Building a Spring in Kokosa

Today Tadesa came at 7:00am (1:00 Ethiopian time) to pick me up. We picked up Abera at his house, then went to the Village of Hope where we implanted an embryo in the milk cow.  I was glad that she is cycling and I hope that she will follow her daughter's lead and be pregnant.  We then looked around the compound.  I was excited to see that a couple of the young men had taken my advice and brought chicken manure over for their gardens.  Two of them were well-weeded and growing nicely.  I gave Mambrat some fruit snacks for the children and some purple carrot seeds.  I think that they will really have fun with them.

We purchased pipe, staples, buckets, and food, and then headed up to Kokosa.  We arrived just after noon, so we unpacked the truck and sat down for our lunch of bread and fruit - simple, but satisfying. 
We took a couple of shovels with us and headed down over the hill to find a place to pipe a spring.  Abera showed me a good place and we started digging.  I showed him how to jump on a shovel to get a nice big shovel full of dirt.  The sod is beautiful, rich and dark.  It holds the moisture like a giant sponge.  We dug down about a foot deep.  We hadn't dug very far before a couple of workers came and took the shovels away from us, wanting to relieve us of working.
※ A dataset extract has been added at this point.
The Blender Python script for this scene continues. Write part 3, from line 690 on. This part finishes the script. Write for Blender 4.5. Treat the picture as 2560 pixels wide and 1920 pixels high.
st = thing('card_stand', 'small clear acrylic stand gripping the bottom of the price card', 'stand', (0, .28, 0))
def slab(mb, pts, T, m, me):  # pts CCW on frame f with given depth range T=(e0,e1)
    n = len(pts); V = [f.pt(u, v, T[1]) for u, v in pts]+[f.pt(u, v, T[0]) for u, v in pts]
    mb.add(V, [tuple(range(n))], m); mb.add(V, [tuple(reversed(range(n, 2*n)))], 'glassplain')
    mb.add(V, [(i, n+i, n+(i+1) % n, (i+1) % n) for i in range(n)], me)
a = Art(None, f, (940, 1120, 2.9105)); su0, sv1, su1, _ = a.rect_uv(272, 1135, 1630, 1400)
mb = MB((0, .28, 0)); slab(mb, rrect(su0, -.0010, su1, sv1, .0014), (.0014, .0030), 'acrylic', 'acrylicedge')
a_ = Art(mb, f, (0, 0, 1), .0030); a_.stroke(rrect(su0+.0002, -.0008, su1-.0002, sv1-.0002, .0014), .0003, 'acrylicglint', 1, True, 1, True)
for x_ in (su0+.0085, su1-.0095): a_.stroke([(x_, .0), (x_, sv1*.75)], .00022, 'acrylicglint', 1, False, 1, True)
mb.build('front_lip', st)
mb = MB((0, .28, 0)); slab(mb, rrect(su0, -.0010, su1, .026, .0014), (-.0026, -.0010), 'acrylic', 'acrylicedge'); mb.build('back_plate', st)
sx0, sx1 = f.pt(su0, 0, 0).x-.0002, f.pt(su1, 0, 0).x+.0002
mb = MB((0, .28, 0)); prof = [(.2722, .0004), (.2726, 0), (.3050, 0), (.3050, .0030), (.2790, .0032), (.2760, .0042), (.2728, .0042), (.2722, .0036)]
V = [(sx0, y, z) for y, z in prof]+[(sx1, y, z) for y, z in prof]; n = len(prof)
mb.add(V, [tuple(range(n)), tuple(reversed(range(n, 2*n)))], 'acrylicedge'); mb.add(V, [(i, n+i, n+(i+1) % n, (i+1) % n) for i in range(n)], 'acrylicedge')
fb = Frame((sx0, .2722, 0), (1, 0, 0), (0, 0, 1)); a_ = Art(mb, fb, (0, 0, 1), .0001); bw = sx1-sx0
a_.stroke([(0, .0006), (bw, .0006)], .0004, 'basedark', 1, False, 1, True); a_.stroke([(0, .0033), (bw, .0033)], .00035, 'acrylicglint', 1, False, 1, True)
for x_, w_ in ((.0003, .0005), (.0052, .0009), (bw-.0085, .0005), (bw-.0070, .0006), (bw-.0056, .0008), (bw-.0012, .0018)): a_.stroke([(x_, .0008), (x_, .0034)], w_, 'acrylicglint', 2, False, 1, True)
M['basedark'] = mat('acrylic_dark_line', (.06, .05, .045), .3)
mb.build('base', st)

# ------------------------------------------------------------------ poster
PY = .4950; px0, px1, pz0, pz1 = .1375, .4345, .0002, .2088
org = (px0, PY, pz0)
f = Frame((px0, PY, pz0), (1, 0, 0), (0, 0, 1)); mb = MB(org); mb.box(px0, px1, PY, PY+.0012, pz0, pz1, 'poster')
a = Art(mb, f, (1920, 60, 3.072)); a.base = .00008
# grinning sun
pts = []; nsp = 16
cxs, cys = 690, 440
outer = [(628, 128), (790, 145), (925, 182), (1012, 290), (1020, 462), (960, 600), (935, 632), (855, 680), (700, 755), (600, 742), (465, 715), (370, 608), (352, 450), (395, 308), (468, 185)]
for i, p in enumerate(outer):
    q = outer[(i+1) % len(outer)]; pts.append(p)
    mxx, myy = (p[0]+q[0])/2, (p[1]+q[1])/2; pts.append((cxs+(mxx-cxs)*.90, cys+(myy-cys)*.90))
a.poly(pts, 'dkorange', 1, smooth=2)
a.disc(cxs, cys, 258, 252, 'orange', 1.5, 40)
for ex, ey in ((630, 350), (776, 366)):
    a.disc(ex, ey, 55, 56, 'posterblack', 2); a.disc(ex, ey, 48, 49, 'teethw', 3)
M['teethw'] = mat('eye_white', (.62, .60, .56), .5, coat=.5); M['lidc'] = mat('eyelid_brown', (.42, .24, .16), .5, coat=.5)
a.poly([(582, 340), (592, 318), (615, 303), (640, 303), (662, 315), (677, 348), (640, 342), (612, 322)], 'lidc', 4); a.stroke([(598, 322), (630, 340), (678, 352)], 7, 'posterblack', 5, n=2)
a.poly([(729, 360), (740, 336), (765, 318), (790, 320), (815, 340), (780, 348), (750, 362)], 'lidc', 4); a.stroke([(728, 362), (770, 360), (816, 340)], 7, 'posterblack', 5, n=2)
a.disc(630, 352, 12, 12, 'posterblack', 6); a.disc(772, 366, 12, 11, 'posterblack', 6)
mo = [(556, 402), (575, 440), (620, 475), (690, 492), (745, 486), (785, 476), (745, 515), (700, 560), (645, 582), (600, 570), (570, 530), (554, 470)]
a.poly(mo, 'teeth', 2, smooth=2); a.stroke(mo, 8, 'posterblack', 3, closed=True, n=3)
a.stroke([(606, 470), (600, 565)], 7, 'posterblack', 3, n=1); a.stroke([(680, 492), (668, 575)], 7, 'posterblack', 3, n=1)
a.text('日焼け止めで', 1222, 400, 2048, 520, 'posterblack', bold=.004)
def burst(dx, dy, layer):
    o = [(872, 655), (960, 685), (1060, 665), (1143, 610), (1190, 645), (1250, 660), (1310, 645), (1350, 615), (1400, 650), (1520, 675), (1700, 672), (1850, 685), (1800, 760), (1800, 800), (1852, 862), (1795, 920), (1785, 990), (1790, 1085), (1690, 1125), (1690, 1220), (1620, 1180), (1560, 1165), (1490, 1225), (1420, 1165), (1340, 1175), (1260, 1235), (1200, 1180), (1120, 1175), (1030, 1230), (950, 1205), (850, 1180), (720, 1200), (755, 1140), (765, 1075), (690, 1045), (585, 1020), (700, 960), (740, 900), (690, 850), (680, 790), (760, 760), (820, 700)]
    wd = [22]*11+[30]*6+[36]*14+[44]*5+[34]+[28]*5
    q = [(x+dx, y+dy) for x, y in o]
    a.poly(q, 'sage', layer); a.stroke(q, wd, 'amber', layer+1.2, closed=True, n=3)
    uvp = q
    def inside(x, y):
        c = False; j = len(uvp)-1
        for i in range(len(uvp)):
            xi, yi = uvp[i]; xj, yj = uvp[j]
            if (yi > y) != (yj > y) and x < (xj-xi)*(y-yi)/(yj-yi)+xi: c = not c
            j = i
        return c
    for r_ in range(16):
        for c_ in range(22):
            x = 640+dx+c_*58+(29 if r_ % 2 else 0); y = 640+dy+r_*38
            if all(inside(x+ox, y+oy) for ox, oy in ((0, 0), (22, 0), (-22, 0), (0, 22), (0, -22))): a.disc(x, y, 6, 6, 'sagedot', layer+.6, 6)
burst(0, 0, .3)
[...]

I had to teach them how to use a shovel too.  Abera and I left them working and went to scout out a few other places to put spring fed water troughs.  We stopped at the corrals, and I showed him how I would like to build a shoot and corrals under the shed.  We wandered around and found the cows.  The Holstein heifer looks great, and the steer is growing quickly, much better than they looked when we first purchased them. The Arsi heifers look fantastic and the Boran heifers are starting to shine also.  This is fantastic grazing land. 
While we were walking back, we were caught in a heavy downpour.  We took shelter in the dormitory and made plans for the spring while we were waiting out the storm. After the rain slowed, we ran over and grabbed the generator battery and carried it back to the house so we could charge it.  We tried drilling holes in the pipe with our little drill but it took way too long.  Abera got some nails, heated them in a fire and used them to poke holes in the pipe.  It was starting to get dark when we finished with the pipes, so we grabbed the shovels, buckets and duck tape and headed down the hill.  On the way I filled the buckets with gravel that they had for making cement for the fence posts.  We taped the two pipes together and laid them in the trench.  I poured the gravel overtop of the pipe, then filled the trench back in.  We each made a trip up the hill to get buckets full of gravel.  Water was trickling nicely out of the pipe when we finished.  I estimate six to ten gallons an hour - not a lot, but enough to fill a water trough overnight.  Abera was pleasantly surprised.  I think that he had doubts that it would work.
It was dark by the time we made it back to the house.  The guards had some corn roasting on the fire for dinner.  It was well done but tasted very good. I love it here in the mountains! The air is fresh and clean. The birds sing like crazy and have an amazing variety of songs.  The people are very friendly and quick to help whenever they can.  It will really be nice when Abera has the garden growing and some fruit trees in.  He will also try a beehive up here, and we'll see how it works. What a beautiful place!